In New Jersey Highway Authority v. Renner, 18 N.J. 485 (1955), we recently had occasion to point out that since justice is the polestar our procedures must ever be moulded

[19 NJ Page 213]

and applied with that in mind. While the principles expressed in this opinion afford complete justice insofar as the assureds (and the plaintiffs Yannuzzis who claim through them) are concerned, a further procedural step is required to insure complete justice insofar as the Casualty Company is concerned. Through inadvertence the suit papers did not reach the attention of any responsible officials or employees of the company until after the plaintiffs had taken their default judgment against the Cherefkos who presumably had failed to answer in the mistaken belief that their interests were being adequately protected. When the company learned of the suit it caused application to be made on the Cherefkos' behalf to have the judgment reopened but the application was denied despite the very persuasive circumstances and the broad authority afforded by R.R. 4:62-2. See Wilford v. Eisner, 13 N.J. Super. 27, 33 (App.
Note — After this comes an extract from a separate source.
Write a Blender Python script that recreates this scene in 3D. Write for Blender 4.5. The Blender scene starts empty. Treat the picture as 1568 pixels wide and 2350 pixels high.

Div. 1951), where the court suggested that the power encompassed by Rule 3:60-2 (now R.R. 4:62-2) should "be freely exercised when the enforcement of a judgment would be unjust, oppressive or inequitable as to the party moving to vacate it." At the oral argument the plaintiffs Yannuzzis did not suggest prejudice to themselves and failed to advance any just reason for denying to the company the fair opportunity of defending on the Cherefkos' behalf in accordance with the policy undertaking. Accordingly, we have concluded that, upon renewal of the application for reopening of the default judgment, it shall be granted to the end that the proceeding between the plaintiffs Yannuzzis on the one hand and the Cherefkos defended by the Casualty Company on the other hand may justly be determined on its ultimate merits.

Reversed, with direction that the judgment entered in the trial court be set aside upon the reopening of the default judgment in the Middlesex County Court.